Unsettled Iraq

4/21/2009

EVEN after six years on the ground in Iraq, problems are beginning to build as American forces move toward withdrawal over the next few years.

The question of who is going to rule after the Americans leave is up in the air and will not be resolved until U.S. forces have gone. Apart from the division of political power, there does not exist, for example, a law to govern oil revenue sharing. In the meantime, the American presence will be used by various Iraqi elements to try to improve their positions in advance of the withdrawal.

Since the resolution of the question will almost certainly be by force, preliminary maneuvering will also almost certainly involve force. At this point there is skirmishing, and the familiar weapons of car bombs and assassinations are appearing with greater frequency.

The tentative U.S. troop schedule includes pulling them back from Iraqi cities by June 30, withdrawing all combat troops by August, 2010 and removing the remaining troops by the end of 2011.

Control of Iraq will be contested, as it is now, by the Shiite majority, which accounts for 60 percent of the population and controls the country's post-war security forces as well as the government; the 20 percent Sunni minority, which ruled the country from independence until the U.S. invasion, and the 20 percent Kurdish minority, which under the Americans has become ever more independent of the Shiites and Sunnis.

The Kurds are sparring with the Arabs, especially in the northern third of the country, around Mosul, Iraq's third largest city. Further south, it is the Sunnis opposed to the Shiites, led by Prime Minister Nuri Kamal al-Maliki's government.

The spearhead of the Sunnis are the Baathists, the party which ruled the country from 1968 to 2003 under Saddam Hussein. Also opposed to the government is the Sunni Awakening Council, which U.S. forces were able to enlist against al-Qaeda insurgents at an earlier stage in the occupation.

These resurgent conflicts - Kurds vs. Arabs, Sunnis vs. Shiites - are being cited by some as reasons for the United States not to withdraw. "If we leave, they'll fight," goes the warning. Another reason put forward is that a U.S. pullout would leave Iraq under the influence of Iran and Syria.
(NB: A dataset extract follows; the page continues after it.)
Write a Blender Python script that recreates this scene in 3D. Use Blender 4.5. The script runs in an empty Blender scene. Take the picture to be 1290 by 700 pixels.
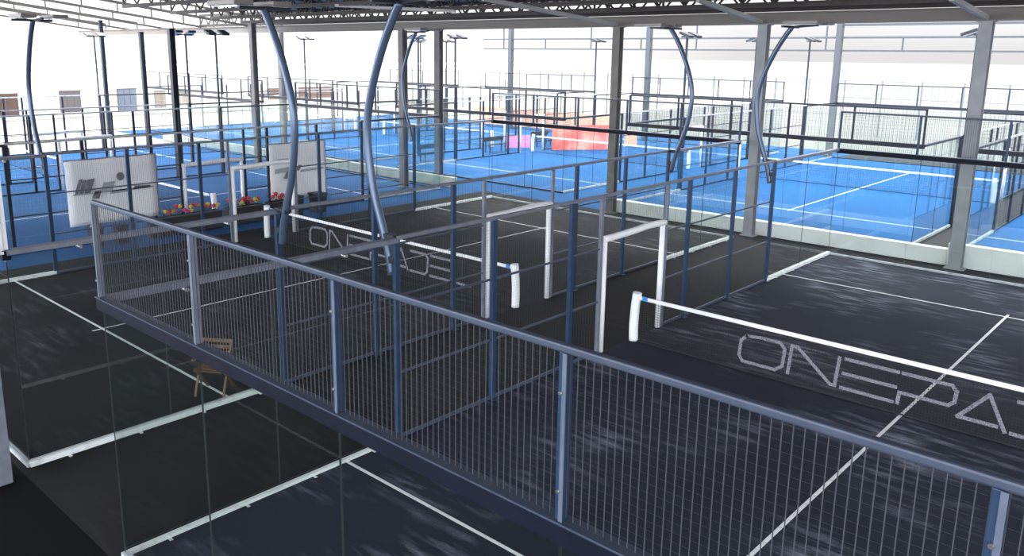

Answers to these points underline the wisdom of the course of withdrawal set out by President Obama. The first is, given the composition of the Iraqi population, the Iraqis will fight whenever the United States leaves. Does that mean Americans have to stay there forever, standing between them?

As for Iran and Syria, Americans should remember that Iran and Iraq fought each other in a bloody war from 1980 to 1988, a conflict that still resonates. Iraq and Syria were major political rivals for many years; a bitter split in the Baath Party was at the base of it, and that has not been forgotten.

In any case, the United States should understand that these are Iraqi problems, not American problems. And the war continues to cost our country more than $2 billion a week.